2/ a drum that is a foot across but say ten feet deep, full of water that is about 20 degrees above room temperature.

Which is going to increase the room temp more? Answer: the drum. The tray of water is hot but there’s so little of it that it’s not going to have much effect. The drum of water is only warm but there’s enough of it that it’s actually going to make a difference to the room. The tray has a high temperature but, considered overall, doesn’t actually have much heat content. The drum has a modest temperature but has a lot of heat content because there’s so much of it.

With GW the issue is that surface temperature may not mean too much because (on the scale of the planet) there isn’t that much surface water. But if the whole depth of all the oceans goes up in temperature by a very small amount that represents a hella lot of energy.

Good point. If the ocean were homogenous, and if the mass of seawater is constant, then average temperature would be an equivalent measure, and we could talk about “average temp” and “surface temp.” As it is, we can talk about heat content and assume that “temperature” means “surface temperature” (which also has climate significance.)

Also, when doing the math, it’s the heat content that really matters, not the temperature. It’s a reservoir, and heat content is the amount of heat in that reservoir. Given average temperature, we’d have to convert to heat content per unit mass and multiply by mass, to get the quantity that’s meaningful from a climate perspective. So there’s really no point in using average temperature.

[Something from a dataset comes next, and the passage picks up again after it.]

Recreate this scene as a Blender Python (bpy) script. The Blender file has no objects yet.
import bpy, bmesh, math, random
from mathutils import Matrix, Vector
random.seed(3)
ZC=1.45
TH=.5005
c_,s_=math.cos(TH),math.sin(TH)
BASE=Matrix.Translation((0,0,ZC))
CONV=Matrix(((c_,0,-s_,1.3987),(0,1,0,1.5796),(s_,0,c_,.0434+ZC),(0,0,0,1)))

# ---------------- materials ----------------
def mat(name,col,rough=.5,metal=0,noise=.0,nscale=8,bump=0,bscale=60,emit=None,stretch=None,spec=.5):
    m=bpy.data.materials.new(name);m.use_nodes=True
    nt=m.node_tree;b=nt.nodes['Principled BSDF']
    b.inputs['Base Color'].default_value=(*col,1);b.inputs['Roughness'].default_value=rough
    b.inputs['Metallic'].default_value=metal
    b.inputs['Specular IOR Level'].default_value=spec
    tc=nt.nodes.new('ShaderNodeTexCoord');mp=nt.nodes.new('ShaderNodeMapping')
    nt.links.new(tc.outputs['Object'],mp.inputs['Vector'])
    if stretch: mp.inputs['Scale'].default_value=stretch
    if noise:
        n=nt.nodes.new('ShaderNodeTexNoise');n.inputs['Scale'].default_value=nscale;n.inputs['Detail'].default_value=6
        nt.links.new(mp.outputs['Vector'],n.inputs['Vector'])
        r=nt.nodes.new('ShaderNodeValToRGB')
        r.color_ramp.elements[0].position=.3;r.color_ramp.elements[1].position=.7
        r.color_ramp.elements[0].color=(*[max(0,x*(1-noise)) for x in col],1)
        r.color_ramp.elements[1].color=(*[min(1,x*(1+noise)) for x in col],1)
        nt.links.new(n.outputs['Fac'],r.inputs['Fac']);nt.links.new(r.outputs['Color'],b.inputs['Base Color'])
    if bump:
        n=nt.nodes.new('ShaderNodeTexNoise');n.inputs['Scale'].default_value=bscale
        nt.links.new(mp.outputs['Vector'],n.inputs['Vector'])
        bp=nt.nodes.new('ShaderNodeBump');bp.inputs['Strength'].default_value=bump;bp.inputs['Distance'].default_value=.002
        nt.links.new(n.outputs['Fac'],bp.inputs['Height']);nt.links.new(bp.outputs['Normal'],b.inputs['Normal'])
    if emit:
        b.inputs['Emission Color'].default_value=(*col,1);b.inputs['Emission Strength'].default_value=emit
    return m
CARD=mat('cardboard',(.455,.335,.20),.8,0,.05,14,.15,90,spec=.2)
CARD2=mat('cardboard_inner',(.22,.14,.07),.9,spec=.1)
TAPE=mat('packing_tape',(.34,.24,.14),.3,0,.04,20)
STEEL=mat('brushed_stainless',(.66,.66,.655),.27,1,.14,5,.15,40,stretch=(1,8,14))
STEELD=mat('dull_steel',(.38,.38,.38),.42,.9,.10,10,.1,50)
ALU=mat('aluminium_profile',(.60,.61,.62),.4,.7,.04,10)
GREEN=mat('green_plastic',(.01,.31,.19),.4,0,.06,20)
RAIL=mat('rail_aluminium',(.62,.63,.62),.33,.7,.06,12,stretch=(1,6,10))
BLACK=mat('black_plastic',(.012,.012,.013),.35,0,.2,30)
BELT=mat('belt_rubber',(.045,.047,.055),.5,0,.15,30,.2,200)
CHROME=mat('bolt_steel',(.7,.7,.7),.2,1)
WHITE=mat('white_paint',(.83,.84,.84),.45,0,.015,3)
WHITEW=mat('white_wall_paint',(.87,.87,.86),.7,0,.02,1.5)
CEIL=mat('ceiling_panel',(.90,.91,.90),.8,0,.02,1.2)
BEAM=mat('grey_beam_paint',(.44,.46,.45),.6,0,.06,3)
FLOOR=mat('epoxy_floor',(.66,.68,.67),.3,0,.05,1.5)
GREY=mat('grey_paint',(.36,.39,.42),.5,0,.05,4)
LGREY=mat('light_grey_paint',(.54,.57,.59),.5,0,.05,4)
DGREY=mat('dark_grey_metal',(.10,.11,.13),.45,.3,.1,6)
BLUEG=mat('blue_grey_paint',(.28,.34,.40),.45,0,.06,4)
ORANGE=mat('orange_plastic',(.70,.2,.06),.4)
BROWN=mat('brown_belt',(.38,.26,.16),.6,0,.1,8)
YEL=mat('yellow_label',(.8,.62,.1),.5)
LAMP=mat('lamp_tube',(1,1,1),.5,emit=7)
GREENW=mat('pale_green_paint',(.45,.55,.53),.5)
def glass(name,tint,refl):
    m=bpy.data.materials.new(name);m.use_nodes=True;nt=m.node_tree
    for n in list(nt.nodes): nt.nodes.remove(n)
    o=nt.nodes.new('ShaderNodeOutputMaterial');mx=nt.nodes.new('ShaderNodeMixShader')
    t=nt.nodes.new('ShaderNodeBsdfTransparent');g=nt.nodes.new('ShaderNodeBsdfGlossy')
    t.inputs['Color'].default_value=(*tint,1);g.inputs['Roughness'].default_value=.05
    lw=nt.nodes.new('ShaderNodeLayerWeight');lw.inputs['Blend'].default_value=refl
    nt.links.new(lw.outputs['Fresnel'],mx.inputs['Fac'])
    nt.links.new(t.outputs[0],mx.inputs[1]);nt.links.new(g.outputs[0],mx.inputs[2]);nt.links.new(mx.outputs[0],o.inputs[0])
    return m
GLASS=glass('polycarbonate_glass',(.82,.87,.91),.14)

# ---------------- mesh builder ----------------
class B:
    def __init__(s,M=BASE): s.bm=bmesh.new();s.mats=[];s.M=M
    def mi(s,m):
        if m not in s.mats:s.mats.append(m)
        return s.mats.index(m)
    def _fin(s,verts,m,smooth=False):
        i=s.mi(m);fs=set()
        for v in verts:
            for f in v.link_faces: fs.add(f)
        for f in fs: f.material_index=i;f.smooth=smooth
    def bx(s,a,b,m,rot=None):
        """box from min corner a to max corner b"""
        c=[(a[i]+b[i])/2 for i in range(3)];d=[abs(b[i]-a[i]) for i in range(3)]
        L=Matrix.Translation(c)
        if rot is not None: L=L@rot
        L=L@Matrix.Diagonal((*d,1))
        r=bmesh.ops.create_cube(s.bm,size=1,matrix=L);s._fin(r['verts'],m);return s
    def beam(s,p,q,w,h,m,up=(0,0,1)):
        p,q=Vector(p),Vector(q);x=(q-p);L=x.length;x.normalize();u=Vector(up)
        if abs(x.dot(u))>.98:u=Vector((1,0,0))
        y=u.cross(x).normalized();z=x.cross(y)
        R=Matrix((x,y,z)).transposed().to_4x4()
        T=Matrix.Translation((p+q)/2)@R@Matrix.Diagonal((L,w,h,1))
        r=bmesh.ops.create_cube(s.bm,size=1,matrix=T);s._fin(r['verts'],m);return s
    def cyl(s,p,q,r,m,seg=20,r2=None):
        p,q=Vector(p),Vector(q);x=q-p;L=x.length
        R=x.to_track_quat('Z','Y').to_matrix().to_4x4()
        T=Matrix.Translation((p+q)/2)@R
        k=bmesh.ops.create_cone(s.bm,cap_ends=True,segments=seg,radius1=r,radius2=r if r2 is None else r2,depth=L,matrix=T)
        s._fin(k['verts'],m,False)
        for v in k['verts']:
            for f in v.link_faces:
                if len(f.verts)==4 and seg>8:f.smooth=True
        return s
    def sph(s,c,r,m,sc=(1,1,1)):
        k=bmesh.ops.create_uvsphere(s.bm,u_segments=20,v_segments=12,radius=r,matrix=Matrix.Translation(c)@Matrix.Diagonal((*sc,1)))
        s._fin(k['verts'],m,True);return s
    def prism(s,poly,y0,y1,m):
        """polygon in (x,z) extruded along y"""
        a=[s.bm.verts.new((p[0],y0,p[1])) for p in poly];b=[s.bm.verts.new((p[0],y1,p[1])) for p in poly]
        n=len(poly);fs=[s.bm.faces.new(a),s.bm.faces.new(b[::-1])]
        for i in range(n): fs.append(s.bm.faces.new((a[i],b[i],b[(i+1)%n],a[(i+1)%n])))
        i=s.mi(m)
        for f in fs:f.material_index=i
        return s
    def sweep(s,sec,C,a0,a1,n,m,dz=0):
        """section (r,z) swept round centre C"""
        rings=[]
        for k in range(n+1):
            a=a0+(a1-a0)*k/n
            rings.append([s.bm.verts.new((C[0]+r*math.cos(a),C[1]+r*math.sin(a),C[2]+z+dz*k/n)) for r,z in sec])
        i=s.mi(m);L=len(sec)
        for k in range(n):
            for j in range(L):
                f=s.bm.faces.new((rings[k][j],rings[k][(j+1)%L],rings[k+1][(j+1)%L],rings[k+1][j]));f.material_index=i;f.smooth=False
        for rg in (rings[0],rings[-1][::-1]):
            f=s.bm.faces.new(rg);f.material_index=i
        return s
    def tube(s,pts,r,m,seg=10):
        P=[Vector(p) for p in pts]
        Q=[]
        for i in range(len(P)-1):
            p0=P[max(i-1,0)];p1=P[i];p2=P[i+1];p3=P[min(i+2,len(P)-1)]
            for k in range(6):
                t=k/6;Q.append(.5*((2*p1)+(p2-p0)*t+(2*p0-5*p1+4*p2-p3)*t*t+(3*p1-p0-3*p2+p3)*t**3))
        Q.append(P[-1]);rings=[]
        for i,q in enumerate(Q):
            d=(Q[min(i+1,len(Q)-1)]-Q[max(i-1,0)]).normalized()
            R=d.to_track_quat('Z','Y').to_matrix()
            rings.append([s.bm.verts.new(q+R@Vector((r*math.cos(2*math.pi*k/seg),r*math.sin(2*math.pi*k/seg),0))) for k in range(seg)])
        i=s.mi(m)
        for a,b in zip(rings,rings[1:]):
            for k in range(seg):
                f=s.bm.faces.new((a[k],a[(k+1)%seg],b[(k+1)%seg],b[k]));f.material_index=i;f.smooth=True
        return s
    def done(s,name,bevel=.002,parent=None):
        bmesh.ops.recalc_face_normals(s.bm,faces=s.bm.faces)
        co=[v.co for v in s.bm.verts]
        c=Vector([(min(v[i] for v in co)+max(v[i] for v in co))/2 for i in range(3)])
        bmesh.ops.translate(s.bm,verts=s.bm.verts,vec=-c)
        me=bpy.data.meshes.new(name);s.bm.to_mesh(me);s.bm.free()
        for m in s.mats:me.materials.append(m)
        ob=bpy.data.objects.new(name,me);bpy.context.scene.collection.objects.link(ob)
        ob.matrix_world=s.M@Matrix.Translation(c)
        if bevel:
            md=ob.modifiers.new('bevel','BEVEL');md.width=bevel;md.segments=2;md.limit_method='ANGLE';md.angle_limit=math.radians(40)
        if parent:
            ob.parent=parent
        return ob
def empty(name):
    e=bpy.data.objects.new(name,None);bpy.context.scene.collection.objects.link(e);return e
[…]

The reason heat content is a big deal is because it explains where the energy coming from the sun is going. If not for the fact that ocean heat content is rising, we’d see higher temperature changes due to increased CO2 levels. It’s a “that’s good! …no, that’s bad” scenario. While it’s good that the ocean buffers us, it’s also storing up energy, so that if/when we do “fix” the source problem, the effects of the sins of the past will continue to haunt us longer (and it takes longer for us to convince everyone that yes, it really really really is getting hotter!)